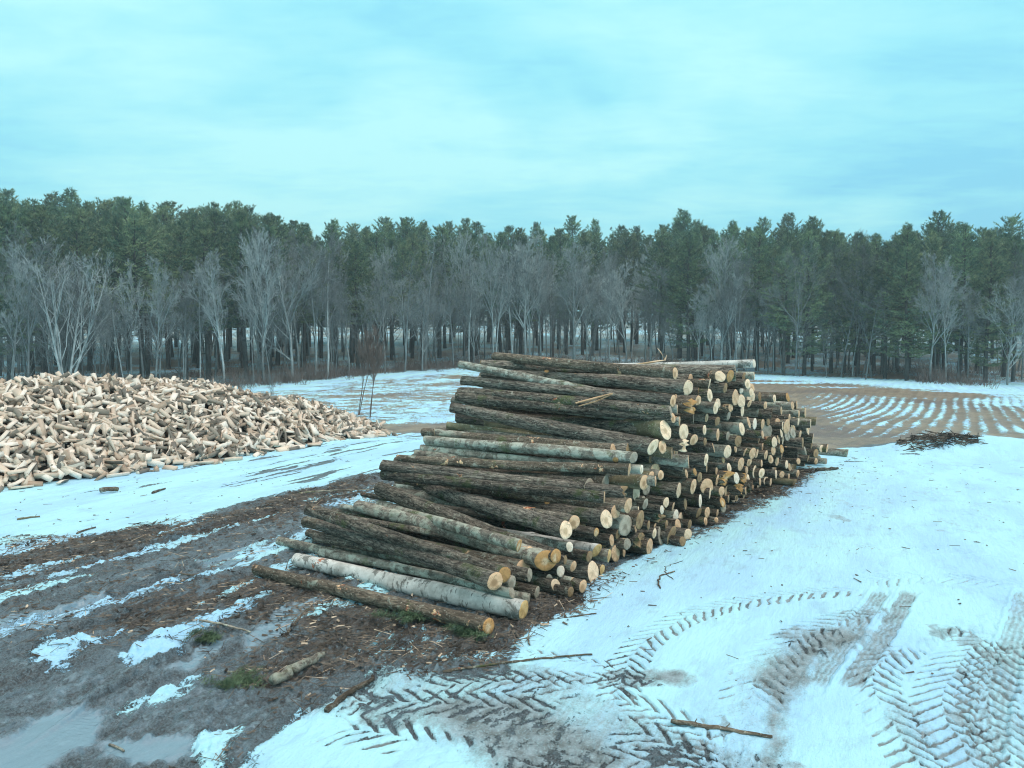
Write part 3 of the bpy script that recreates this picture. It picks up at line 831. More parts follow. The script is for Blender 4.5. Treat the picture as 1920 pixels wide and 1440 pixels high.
# ends seen in the right face: x, y, ry, bark, end (broken 'x')
ENDS = """
1273 919 16 d p|1300 912 16 b t|1249 942 10 f p|1313 939 13 d w|1325 912 16 b t|1331 925 10 d p|1353 921 9 b t|1178 948 15 b t
1197 958 9 g p|1200 975 20 b b|1234 965 14 d b x|1241 956 8 d w|1267 967 12 g w|1173 986 19 l g|1118 998 9 d o|1147 1013 11 d t
1154 1038 16 b t|1142 1042 13 g y|1198 1013 15 d b x|1218 1025 17 b t|1227 1000 10 f p|1241 1005 18 f g|1259 1005 19 d b|1290 1002 11 f p
1271 984 10 d t|1293 984 10 b b|1231 988 9 b t|1326 961 10 b t|1323 977 8 b t|1345 962 7 b t|1356 951 11 d g|1094 1063 13 d y
1112 1073 20 f p|1129 1068 10 d y|1051 1071 11 g w|1047 1082 8 g p|1042 1098 12 d p|1074 1092 10 g t|1093 1099 13 d t|1007 1111 12 d g
991 1125 12 g g|1239 891 10 g t|1325 873 13 f t|1287 888 8 b t|1303 885 7 d o|1324 862 12 f p|1369 705 12 b o|1414 705 8 g p
1402 720 9 d p|1410 727 8 g t|1331 741 12 f p|1309 751 10 g t|1346 756 9 b p|1379 746 16 f t|1390 752 12 b p|1390 731 8 d w
1409 736 8 g p|1392 767 15 f p|1405 757 7 d t|1452 747 7 g p|1477 745 9 b o|1486 761 9 g t|1494 760 8 b t|1510 774 9 g t
1422 772 10 g t|1447 775 11 d o|1342 765 12 g p|1290 762 14 b o x|1300 782 13 b g|1366 780 8 d g|1404 792 11 g t|1415 795 11 f w
1430 795 10 b t|1459 794 10 b t|1467 799 8 b p|1475 800 13 b t|1497 791 7 g p|1520 794 9 g p|1530 790 9 o p|1282 810 17 b p
1280 835 12 d p x|1321 806 10 f p|1301 825 11 b t|1346 815 12 g t|1391 804 12 g p|1365 818 9 d g|1384 827 11 d b|1437 809 15 f g
1446 822 11 d g|1465 812 9 d p|1452 829 10 b p|1460 824 8 d t|1468 826 8 b p|1477 815 12 f g|1487 812 11 g g|1514 807 8 f p
1524 822 10 d p|1364 847 13 g p|1411 850 12 d t|1379 842 7 d t|1419 851 9 b t|1430 839 9 b t|1436 853 10 b t|1450 845 9 b t
1466 842 9 b o|1445 861 8 d t|1495 852 13 d w|1540 841 8 g p|1551 841 8 d t|1530 850 8 d b|1589 850 8 g g|1549 865 6 g g
1497 865 6 d t|1356 862 7 b o|1380 866 9 f t|1389 870 13 d t|1405 866 8 d t|1367 877 9 l p|1415 884 12 d p|1428 887 9 b p
1419 870 8 d g|1455 889 9 f p|1496 888 7 g t|1490 905 7 o b|1457 865 9 b t|1475 871 8 d p|1481 876 7 b t|1466 890 7 d t
1479 894 6 d t|1437 902 9 d p|1445 904 8 d t|1360 896 14 b o x|1381 896 11 f w|1393 897 11 b o x|1402 897 8 b p|1407 912 12 d t
1399 920 8 d t|1382 917 13 b o x|1365 921 12 b t|1352 929 10 b t|1355 942 9 b o|1366 935 8 b t|1382 931 8 b t|1395 929 6 d t
1340 948 10 g g|1327 962 10 b t|1343 975 5 d t|1310 962 9 d b|1250 985 10 d b|1210 945 10 d g|1216 985 9 d b|1262 950 9 d t
1285 945 10 d b|1345 900 10 d t|1344 885 9 b t|1312 895 10 d b|1338 840 9 d t|1322 828 8 d b|1345 790 9 d b|1325 783 8 g t
1370 765 8 b t|1363 750 8 d t|1430 815 8 d t|1423 825 8 b b|1397 848 8 d t|1400 882 8 b t|1505 830 9 d b|1510 845 8 g g
1500 815 8 d t|1330 720 10 b p|1310 735 9 d b|1360 728 10 d b|1395 707 9 d b|1435 760 7 d t|1465 770 9 f t|1480 783 8 d t
1440 790 8 d b|1498 776 7 g t|1515 860 7 d b|1530 865 6 d t|1428 869 7 b t|1425 903 8 d t|1466 852 7 b t|1160 1000 11 d b
1176 1020 11 d g|1105 1043 11 d b|1075 1062 10 g t|1060 1050 9 d b|1070 1110 10 d b|1030 1085 9 d g|1170 1035 9 b t|1280 1015 9 d b|1192 990 9 d t"""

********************

*Exercise aim*. Copy the whole of the material above exactly, but not its images.

*Correct output*.
Write part 3 of the bpy script that recreates this picture. It picks up at line 831. More parts follow. The script is for Blender 4.5. Treat the picture as 1920 pixels wide and 1440 pixels high.
# ends seen in the right face: x, y, ry, bark, end (broken 'x')
ENDS = """
1273 919 16 d p|1300 912 16 b t|1249 942 10 f p|1313 939 13 d w|1325 912 16 b t|1331 925 10 d p|1353 921 9 b t|1178 948 15 b t
1197 958 9 g p|1200 975 20 b b|1234 965 14 d b x|1241 956 8 d w|1267 967 12 g w|1173 986 19 l g|1118 998 9 d o|1147 1013 11 d t
1154 1038 16 b t|1142 1042 13 g y|1198 1013 15 d b x|1218 1025 17 b t|1227 1000 10 f p|1241 1005 18 f g|1259 1005 19 d b|1290 1002 11 f p
1271 984 10 d t|1293 984 10 b b|1231 988 9 b t|1326 961 10 b t|1323 977 8 b t|1345 962 7 b t|1356 951 11 d g|1094 1063 13 d y
1112 1073 20 f p|1129 1068 10 d y|1051 1071 11 g w|1047 1082 8 g p|1042 1098 12 d p|1074 1092 10 g t|1093 1099 13 d t|1007 1111 12 d g
991 1125 12 g g|1239 891 10 g t|1325 873 13 f t|1287 888 8 b t|1303 885 7 d o|1324 862 12 f p|1369 705 12 b o|1414 705 8 g p
1402 720 9 d p|1410 727 8 g t|1331 741 12 f p|1309 751 10 g t|1346 756 9 b p|1379 746 16 f t|1390 752 12 b p|1390 731 8 d w
1409 736 8 g p|1392 767 15 f p|1405 757 7 d t|1452 747 7 g p|1477 745 9 b o|1486 761 9 g t|1494 760 8 b t|1510 774 9 g t
1422 772 10 g t|1447 775 11 d o|1342 765 12 g p|1290 762 14 b o x|1300 782 13 b g|1366 780 8 d g|1404 792 11 g t|1415 795 11 f w
1430 795 10 b t|1459 794 10 b t|1467 799 8 b p|1475 800 13 b t|1497 791 7 g p|1520 794 9 g p|1530 790 9 o p|1282 810 17 b p
1280 835 12 d p x|1321 806 10 f p|1301 825 11 b t|1346 815 12 g t|1391 804 12 g p|1365 818 9 d g|1384 827 11 d b|1437 809 15 f g
1446 822 11 d g|1465 812 9 d p|1452 829 10 b p|1460 824 8 d t|1468 826 8 b p|1477 815 12 f g|1487 812 11 g g|1514 807 8 f p
1524 822 10 d p|1364 847 13 g p|1411 850 12 d t|1379 842 7 d t|1419 851 9 b t|1430 839 9 b t|1436 853 10 b t|1450 845 9 b t
1466 842 9 b o|1445 861 8 d t|1495 852 13 d w|1540 841 8 g p|1551 841 8 d t|1530 850 8 d b|1589 850 8 g g|1549 865 6 g g
1497 865 6 d t|1356 862 7 b o|1380 866 9 f t|1389 870 13 d t|1405 866 8 d t|1367 877 9 l p|1415 884 12 d p|1428 887 9 b p
1419 870 8 d g|1455 889 9 f p|1496 888 7 g t|1490 905 7 o b|1457 865 9 b t|1475 871 8 d p|1481 876 7 b t|1466 890 7 d t
1479 894 6 d t|1437 902 9 d p|1445 904 8 d t|1360 896 14 b o x|1381 896 11 f w|1393 897 11 b o x|1402 897 8 b p|1407 912 12 d t
1399 920 8 d t|1382 917 13 b o x|1365 921 12 b t|1352 929 10 b t|1355 942 9 b o|1366 935 8 b t|1382 931 8 b t|1395 929 6 d t
1340 948 10 g g|1327 962 10 b t|1343 975 5 d t|1310 962 9 d b|1250 985 10 d b|1210 945 10 d g|1216 985 9 d b|1262 950 9 d t
1285 945 10 d b|1345 900 10 d t|1344 885 9 b t|1312 895 10 d b|1338 840 9 d t|1322 828 8 d b|1345 790 9 d b|1325 783 8 g t
1370 765 8 b t|1363 750 8 d t|1430 815 8 d t|1423 825 8 b b|1397 848 8 d t|1400 882 8 b t|1505 830 9 d b|1510 845 8 g g
1500 815 8 d t|1330 720 10 b p|1310 735 9 d b|1360 728 10 d b|1395 707 9 d b|1435 760 7 d t|1465 770 9 f t|1480 783 8 d t
1440 790 8 d b|1498 776 7 g t|1515 860 7 d b|1530 865 6 d t|1428 869 7 b t|1425 903 8 d t|1466 852 7 b t|1160 1000 11 d b
1176 1020 11 d g|1105 1043 11 d b|1075 1062 10 g t|1060 1050 9 d b|1070 1110 10 d b|1030 1085 9 d g|1170 1035 9 b t|1280 1015 9 d b|1192 990 9 d t"""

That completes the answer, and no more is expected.